▸ WHAT TO WORK ON: Transcribe the data in full and exactly, omitting any pictures.

** start of GIVEN MATERIAL **

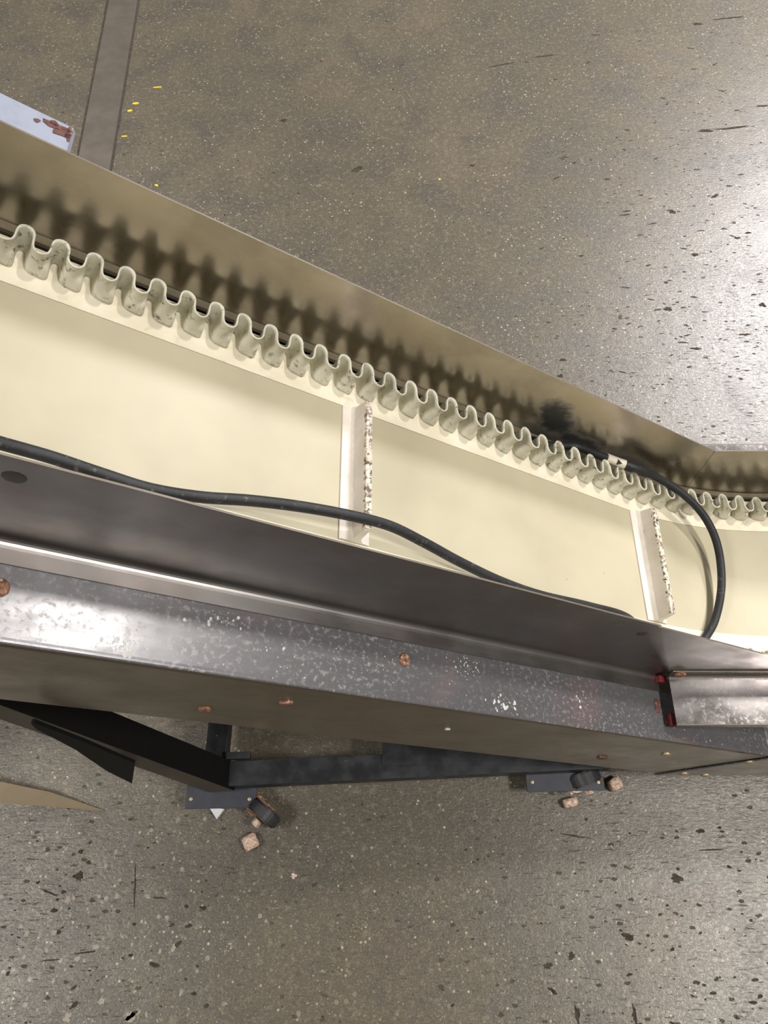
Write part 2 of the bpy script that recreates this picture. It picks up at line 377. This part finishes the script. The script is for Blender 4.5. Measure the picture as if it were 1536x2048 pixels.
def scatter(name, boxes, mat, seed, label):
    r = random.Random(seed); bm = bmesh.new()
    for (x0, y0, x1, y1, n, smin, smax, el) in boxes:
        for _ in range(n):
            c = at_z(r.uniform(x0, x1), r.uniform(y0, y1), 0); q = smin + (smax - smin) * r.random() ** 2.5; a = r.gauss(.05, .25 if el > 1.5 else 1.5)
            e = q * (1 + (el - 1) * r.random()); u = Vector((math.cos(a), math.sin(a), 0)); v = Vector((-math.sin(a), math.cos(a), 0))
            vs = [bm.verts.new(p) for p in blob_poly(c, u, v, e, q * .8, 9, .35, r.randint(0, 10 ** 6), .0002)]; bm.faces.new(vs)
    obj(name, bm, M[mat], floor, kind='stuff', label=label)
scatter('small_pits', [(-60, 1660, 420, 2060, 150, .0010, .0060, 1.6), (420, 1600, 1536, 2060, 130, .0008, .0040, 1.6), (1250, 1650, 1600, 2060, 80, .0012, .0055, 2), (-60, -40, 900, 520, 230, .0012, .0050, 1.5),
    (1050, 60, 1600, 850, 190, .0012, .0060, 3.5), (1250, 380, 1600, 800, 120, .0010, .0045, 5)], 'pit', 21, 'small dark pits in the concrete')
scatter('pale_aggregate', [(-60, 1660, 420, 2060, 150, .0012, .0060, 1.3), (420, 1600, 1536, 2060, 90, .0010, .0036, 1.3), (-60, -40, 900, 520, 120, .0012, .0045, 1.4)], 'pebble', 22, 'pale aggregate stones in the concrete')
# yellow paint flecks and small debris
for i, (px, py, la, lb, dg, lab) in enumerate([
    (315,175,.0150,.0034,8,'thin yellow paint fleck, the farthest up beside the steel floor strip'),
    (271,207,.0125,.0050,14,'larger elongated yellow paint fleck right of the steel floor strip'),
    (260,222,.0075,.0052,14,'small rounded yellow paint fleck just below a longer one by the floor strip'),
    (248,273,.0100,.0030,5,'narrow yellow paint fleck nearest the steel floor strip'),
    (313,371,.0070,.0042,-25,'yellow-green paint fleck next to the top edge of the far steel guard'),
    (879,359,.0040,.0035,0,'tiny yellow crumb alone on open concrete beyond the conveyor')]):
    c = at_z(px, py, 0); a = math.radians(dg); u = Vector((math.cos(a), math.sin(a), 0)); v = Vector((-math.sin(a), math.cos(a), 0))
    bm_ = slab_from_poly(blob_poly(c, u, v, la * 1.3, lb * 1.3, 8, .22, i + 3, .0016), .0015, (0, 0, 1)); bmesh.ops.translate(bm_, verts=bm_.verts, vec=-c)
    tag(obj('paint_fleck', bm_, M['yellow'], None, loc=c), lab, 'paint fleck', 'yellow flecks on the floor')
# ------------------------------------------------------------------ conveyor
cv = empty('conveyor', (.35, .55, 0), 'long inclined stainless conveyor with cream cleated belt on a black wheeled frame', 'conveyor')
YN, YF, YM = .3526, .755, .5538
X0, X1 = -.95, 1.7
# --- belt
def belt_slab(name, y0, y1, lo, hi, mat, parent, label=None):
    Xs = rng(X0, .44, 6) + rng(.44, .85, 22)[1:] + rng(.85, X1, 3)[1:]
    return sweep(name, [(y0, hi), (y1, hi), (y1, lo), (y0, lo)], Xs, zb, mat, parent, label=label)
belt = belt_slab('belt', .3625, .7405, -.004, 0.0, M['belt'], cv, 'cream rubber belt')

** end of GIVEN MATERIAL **

▸ EXERCISE RESULT:
Write part 2 of the bpy script that recreates this picture. It picks up at line 377. This part finishes the script. The script is for Blender 4.5. Measure the picture as if it were 1536x2048 pixels.
def scatter(name, boxes, mat, seed, label):
    r = random.Random(seed); bm = bmesh.new()
    for (x0, y0, x1, y1, n, smin, smax, el) in boxes:
        for _ in range(n):
            c = at_z(r.uniform(x0, x1), r.uniform(y0, y1), 0); q = smin + (smax - smin) * r.random() ** 2.5; a = r.gauss(.05, .25 if el > 1.5 else 1.5)
            e = q * (1 + (el - 1) * r.random()); u = Vector((math.cos(a), math.sin(a), 0)); v = Vector((-math.sin(a), math.cos(a), 0))
            vs = [bm.verts.new(p) for p in blob_poly(c, u, v, e, q * .8, 9, .35, r.randint(0, 10 ** 6), .0002)]; bm.faces.new(vs)
    obj(name, bm, M[mat], floor, kind='stuff', label=label)
scatter('small_pits', [(-60, 1660, 420, 2060, 150, .0010, .0060, 1.6), (420, 1600, 1536, 2060, 130, .0008, .0040, 1.6), (1250, 1650, 1600, 2060, 80, .0012, .0055, 2), (-60, -40, 900, 520, 230, .0012, .0050, 1.5),
    (1050, 60, 1600, 850, 190, .0012, .0060, 3.5), (1250, 380, 1600, 800, 120, .0010, .0045, 5)], 'pit', 21, 'small dark pits in the concrete')
scatter('pale_aggregate', [(-60, 1660, 420, 2060, 150, .0012, .0060, 1.3), (420, 1600, 1536, 2060, 90, .0010, .0036, 1.3), (-60, -40, 900, 520, 120, .0012, .0045, 1.4)], 'pebble', 22, 'pale aggregate stones in the concrete')
# yellow paint flecks and small debris
for i, (px, py, la, lb, dg, lab) in enumerate([
    (315,175,.0150,.0034,8,'thin yellow paint fleck, the farthest up beside the steel floor strip'),
    (271,207,.0125,.0050,14,'larger elongated yellow paint fleck right of the steel floor strip'),
    (260,222,.0075,.0052,14,'small rounded yellow paint fleck just below a longer one by the floor strip'),
    (248,273,.0100,.0030,5,'narrow yellow paint fleck nearest the steel floor strip'),
    (313,371,.0070,.0042,-25,'yellow-green paint fleck next to the top edge of the far steel guard'),
    (879,359,.0040,.0035,0,'tiny yellow crumb alone on open concrete beyond the conveyor')]):
    c = at_z(px, py, 0); a = math.radians(dg); u = Vector((math.cos(a), math.sin(a), 0)); v = Vector((-math.sin(a), math.cos(a), 0))
    bm_ = slab_from_poly(blob_poly(c, u, v, la * 1.3, lb * 1.3, 8, .22, i + 3, .0016), .0015, (0, 0, 1)); bmesh.ops.translate(bm_, verts=bm_.verts, vec=-c)
    tag(obj('paint_fleck', bm_, M['yellow'], None, loc=c), lab, 'paint fleck', 'yellow flecks on the floor')
# ------------------------------------------------------------------ conveyor
cv = empty('conveyor', (.35, .55, 0), 'long inclined stainless conveyor with cream cleated belt on a black wheeled frame', 'conveyor')
YN, YF, YM = .3526, .755, .5538
X0, X1 = -.95, 1.7
# --- belt
def belt_slab(name, y0, y1, lo, hi, mat, parent, label=None):
    Xs = rng(X0, .44, 6) + rng(.44, .85, 22)[1:] + rng(.85, X1, 3)[1:]
    return sweep(name, [(y0, hi), (y1, hi), (y1, lo), (y0, lo)], Xs, zb, mat, parent, label=label)
belt = belt_slab('belt', .3625, .7405, -.004, 0.0, M['belt'], cv, 'cream rubber belt')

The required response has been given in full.